The transition from tight, vertically integrated systems to modular platform architectures remains one of the most challenging operational constraints. Funding for such transitions is often inadequate, resulting in programs that fail to address the dual demands of maintaining legacy systems while developing new, platform-based capabilities. This leads to stagnation and missed opportunities for innovation. DoD must allocate overlapping funding to simultaneously support legacy systems and new platform development. This phased approach allows for incremental modernization, ensuring continuity of operations while building the foundation for more agile and extensible systems. DARPA and the Defense Innovation Unit (DIU) can play pivotal roles in demonstrating how to navigate this transition through pilot programs and experimental platforms that showcase the value of modular architectures.

Finding 4-4: Current DoD MDAPs are largely building tight, vertically integrated systems. Achieving assurance over the life cycle of these systems is undermined by current acquisition practices. Agility of these systems is likely not achievable without migrating to a modular, platform-based approach.

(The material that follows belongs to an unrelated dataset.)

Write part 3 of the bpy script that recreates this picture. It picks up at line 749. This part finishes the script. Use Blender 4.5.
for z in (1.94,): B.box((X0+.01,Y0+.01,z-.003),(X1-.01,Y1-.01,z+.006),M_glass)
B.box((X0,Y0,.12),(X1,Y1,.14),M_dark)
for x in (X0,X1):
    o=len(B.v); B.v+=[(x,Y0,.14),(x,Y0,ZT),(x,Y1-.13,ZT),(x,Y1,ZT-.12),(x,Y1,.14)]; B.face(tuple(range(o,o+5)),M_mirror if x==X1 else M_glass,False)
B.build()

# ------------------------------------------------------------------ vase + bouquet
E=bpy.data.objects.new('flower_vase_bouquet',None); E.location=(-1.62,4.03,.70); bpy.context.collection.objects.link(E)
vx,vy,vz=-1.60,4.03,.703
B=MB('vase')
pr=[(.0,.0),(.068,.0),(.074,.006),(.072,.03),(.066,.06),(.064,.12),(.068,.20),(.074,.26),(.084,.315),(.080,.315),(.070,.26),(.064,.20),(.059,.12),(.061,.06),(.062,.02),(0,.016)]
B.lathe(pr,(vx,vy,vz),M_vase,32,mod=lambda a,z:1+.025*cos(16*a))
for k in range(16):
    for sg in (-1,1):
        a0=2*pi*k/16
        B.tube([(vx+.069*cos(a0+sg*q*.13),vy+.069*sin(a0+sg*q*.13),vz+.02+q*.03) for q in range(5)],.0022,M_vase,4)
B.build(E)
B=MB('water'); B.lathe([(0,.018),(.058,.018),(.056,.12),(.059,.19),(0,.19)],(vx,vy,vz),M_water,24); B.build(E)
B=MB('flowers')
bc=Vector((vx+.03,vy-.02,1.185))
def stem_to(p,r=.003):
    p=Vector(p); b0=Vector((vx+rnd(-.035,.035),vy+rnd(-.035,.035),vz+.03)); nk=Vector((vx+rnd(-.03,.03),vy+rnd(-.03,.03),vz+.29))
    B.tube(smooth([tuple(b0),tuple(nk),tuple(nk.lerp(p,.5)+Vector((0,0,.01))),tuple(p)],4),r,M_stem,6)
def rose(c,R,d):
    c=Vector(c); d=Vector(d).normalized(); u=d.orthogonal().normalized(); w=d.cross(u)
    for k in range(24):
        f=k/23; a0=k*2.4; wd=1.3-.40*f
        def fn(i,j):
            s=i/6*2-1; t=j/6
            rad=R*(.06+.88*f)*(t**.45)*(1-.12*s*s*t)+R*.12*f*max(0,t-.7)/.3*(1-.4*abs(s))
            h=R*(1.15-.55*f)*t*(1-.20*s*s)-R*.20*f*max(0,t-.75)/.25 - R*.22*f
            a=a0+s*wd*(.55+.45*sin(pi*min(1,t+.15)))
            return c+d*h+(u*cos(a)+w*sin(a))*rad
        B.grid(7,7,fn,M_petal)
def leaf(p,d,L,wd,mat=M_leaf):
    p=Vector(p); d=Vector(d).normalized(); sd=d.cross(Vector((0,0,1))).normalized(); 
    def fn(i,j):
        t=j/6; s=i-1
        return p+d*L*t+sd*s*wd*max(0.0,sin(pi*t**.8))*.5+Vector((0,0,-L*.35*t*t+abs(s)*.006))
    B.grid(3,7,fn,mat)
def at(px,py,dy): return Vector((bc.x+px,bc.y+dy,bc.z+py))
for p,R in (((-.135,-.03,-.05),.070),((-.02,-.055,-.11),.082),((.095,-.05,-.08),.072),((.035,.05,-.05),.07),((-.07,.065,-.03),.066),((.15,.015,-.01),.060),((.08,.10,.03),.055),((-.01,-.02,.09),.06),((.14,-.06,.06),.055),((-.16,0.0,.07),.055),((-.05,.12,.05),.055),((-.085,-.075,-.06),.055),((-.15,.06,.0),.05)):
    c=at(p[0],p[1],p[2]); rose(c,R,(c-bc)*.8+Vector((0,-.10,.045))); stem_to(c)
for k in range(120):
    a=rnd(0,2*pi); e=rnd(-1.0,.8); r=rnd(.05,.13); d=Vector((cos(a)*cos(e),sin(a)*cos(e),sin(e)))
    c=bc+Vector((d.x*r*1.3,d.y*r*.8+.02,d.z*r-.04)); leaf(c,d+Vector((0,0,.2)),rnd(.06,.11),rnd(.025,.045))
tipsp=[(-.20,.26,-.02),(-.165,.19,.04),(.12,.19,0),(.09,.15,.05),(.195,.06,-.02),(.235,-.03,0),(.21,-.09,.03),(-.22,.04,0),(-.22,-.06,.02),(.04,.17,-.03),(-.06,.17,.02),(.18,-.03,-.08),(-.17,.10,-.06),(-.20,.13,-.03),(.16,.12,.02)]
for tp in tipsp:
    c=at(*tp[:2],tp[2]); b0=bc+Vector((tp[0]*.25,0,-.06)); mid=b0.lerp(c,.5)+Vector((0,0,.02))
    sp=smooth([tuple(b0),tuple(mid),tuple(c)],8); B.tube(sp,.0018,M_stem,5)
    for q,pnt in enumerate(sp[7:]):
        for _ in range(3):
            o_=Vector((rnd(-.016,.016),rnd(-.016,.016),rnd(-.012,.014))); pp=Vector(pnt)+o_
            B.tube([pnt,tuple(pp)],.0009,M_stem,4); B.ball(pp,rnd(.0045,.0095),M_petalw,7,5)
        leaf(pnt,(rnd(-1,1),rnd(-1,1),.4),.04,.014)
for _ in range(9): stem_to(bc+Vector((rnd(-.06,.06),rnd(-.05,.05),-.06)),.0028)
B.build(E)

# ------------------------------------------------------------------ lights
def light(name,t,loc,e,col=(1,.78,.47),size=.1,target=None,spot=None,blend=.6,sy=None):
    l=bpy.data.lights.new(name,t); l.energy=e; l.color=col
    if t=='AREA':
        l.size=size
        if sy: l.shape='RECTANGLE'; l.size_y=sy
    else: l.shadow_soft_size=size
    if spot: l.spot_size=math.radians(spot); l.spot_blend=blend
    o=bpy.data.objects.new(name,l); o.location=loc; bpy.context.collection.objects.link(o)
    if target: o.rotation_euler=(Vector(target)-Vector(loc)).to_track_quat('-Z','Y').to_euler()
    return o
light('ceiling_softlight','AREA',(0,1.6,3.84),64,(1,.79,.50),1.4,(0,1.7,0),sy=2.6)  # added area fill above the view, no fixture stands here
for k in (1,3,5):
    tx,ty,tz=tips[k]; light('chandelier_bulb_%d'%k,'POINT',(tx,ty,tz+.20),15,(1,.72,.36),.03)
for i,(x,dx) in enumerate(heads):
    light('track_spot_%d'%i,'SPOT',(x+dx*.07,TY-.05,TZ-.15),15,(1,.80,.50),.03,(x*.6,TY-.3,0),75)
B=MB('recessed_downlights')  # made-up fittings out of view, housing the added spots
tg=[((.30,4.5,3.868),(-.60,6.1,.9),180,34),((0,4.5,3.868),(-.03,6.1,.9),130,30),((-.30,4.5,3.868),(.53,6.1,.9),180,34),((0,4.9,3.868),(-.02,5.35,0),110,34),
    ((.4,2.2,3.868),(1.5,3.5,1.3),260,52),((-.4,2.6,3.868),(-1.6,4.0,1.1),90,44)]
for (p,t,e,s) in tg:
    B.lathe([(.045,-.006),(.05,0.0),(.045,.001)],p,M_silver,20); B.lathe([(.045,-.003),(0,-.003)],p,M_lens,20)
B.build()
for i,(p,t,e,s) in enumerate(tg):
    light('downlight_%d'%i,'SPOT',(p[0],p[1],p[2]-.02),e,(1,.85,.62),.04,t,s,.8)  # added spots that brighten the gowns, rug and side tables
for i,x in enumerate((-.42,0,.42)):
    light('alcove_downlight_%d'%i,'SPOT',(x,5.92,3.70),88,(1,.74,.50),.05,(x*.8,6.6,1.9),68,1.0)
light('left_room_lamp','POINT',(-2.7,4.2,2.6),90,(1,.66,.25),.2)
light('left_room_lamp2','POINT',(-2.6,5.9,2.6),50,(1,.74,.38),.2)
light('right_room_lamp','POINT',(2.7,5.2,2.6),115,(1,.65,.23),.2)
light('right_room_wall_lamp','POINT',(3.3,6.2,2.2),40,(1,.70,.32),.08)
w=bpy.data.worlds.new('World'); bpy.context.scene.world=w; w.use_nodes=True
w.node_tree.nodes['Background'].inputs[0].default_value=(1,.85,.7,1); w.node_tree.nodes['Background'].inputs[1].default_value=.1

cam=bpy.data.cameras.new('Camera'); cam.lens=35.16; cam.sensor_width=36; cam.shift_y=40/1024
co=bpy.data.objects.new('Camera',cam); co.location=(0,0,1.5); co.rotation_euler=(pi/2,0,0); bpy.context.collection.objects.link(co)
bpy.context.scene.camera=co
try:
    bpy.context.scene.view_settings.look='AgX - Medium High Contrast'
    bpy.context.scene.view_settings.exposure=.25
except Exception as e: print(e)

Recommendation 4-18: The Defense Advanced Research Projects Agency (DARPA) Information Innovation Office should partner with the DARPA Tactical Technology Office or another DARPA office focused on weapons system technology to demonstrate the application of the recommendations in this report to a major weapons system prototyping program. The collaborating

offices should jointly prepare a report for other elements of the Department of Defense and the Defense Industrial Base on lessons learned from the effort.

Closing Thoughts

DoD should encourage acquisition and development innovation on a local and experimental basis and actively enlist DARPA experiments to pilot and experiment side by side with these innovators, rewarding those who differ and truly study their successes or failures. This approach is what has happened at AWS with formal methods. Overwhelmingly, most systems at AWS are not developed with formal methods, but some have been, and those successes have motivated further activities. This is the most likely path for DoD success.

DoD and its contractors need strong technical people to carry out advanced work. These people need to be motivated, mission driven, well trained, treated well, and well paid. The committee heard repeatedly in the briefings it received that DoD is losing good people because these requirements are not met. This problem relates to incentives generally, as mentioned above.

Ideally, a competitive market in which the buyers are valuing agility and assurance would produce suppliers that deliver those properties, up to the limit set by the state of art. Unfortunately, the defense acquisition system lacks essential characteristics of competitive markets, such as low barrier to entry and diversity of suppliers and consumers. Accepting that these are fundamental constraints of the defense market and that a wholesale restructuring of the defense acquisition system is well beyond the realm of viability for the purposes of this study, this report focuses on specific proposals to better align incentive structure with desired outcomes.